**Instructions for the task**. Pick out the lines below that include the string "wide".
_ _ _ _ _
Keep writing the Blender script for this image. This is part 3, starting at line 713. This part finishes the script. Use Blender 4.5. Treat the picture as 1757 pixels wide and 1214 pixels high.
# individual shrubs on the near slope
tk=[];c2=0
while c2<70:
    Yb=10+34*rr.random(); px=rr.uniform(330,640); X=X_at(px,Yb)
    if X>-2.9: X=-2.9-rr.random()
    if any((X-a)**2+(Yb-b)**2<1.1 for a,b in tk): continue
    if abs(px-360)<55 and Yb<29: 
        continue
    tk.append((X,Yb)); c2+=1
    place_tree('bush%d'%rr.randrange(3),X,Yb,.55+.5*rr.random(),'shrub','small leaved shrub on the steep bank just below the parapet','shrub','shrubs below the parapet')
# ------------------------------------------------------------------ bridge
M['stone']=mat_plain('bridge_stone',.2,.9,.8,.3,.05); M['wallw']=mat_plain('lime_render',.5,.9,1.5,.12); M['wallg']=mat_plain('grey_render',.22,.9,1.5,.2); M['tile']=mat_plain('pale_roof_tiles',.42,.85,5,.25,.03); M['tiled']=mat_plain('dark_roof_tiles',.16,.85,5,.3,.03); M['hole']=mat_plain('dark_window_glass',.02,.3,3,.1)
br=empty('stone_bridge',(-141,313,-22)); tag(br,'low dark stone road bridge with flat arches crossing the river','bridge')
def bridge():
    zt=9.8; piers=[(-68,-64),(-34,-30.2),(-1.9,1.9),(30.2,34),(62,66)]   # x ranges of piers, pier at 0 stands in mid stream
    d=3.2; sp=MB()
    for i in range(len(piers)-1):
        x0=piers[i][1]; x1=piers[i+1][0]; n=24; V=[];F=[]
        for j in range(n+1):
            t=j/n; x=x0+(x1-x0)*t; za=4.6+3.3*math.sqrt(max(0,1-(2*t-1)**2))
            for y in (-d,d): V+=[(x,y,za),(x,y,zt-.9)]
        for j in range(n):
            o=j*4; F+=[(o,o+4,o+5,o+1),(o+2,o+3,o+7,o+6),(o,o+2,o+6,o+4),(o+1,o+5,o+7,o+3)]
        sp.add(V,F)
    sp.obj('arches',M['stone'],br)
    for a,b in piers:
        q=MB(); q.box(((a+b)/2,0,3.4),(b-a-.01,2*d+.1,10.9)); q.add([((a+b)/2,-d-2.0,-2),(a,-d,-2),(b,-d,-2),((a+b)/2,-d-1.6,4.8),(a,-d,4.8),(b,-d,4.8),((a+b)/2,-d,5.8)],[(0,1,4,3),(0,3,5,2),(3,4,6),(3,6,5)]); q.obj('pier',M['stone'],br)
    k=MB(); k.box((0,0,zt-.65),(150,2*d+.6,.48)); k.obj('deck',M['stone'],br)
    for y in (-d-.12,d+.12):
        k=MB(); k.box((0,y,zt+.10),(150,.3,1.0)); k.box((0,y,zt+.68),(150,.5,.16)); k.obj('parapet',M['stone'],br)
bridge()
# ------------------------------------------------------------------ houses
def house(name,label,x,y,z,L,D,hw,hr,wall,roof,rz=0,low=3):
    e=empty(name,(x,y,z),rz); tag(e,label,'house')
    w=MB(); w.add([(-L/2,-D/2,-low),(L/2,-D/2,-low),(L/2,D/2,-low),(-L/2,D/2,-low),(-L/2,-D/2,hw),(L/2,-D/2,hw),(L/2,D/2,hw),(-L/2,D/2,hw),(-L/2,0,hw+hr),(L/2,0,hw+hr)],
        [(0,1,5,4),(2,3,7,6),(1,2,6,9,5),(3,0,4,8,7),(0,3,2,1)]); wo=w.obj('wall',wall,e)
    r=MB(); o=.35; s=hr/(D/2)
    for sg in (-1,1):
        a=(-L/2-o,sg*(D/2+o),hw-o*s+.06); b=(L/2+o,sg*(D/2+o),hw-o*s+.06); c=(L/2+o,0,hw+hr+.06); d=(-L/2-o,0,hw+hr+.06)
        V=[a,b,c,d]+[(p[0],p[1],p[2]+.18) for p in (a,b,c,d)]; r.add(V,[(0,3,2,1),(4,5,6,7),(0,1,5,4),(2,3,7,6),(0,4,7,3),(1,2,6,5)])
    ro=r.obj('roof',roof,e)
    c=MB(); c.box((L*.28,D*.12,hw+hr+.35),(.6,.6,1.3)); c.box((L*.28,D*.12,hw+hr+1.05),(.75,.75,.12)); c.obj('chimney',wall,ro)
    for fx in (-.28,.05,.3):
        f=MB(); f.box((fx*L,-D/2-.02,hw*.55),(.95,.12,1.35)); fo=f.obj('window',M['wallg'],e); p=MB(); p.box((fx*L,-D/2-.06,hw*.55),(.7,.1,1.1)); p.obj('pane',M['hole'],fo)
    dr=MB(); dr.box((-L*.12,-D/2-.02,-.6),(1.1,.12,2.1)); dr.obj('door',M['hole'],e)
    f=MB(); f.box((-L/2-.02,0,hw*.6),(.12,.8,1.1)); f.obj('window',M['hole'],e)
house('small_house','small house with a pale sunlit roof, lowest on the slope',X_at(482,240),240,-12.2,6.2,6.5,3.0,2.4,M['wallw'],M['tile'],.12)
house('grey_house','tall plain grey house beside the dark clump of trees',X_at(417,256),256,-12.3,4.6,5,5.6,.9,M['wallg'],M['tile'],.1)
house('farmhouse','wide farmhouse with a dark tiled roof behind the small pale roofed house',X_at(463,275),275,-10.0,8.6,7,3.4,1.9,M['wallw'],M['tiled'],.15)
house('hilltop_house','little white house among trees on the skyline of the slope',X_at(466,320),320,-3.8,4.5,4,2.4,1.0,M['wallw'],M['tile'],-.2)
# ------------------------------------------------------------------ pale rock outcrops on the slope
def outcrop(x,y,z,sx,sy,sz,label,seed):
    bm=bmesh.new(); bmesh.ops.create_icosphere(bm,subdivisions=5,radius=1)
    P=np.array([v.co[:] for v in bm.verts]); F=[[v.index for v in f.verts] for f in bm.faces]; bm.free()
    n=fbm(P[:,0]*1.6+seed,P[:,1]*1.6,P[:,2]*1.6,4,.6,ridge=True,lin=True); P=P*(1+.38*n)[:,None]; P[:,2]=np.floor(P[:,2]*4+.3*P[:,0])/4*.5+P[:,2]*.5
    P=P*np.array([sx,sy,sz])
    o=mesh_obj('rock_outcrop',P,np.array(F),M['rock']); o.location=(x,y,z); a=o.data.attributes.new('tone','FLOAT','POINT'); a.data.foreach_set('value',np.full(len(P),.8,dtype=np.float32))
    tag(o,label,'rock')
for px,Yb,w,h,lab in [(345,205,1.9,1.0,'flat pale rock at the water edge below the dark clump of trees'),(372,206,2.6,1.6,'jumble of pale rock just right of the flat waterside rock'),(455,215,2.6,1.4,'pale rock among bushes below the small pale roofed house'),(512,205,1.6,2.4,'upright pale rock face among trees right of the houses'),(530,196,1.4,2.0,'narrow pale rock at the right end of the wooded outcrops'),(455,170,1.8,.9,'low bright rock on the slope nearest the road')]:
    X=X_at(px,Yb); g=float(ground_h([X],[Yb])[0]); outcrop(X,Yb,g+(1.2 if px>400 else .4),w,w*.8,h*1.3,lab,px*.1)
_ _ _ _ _
**Exercise solution**.
Keep writing the Blender script for this image. This is part 3, starting at line 713. This part finishes the script. Use Blender 4.5. Treat the picture as 1757 pixels wide and 1214 pixels high.
house('farmhouse','wide farmhouse with a dark tiled roof behind the small pale roofed house',X_at(463,275),275,-10.0,8.6,7,3.4,1.9,M['wallw'],M['tiled'],.15)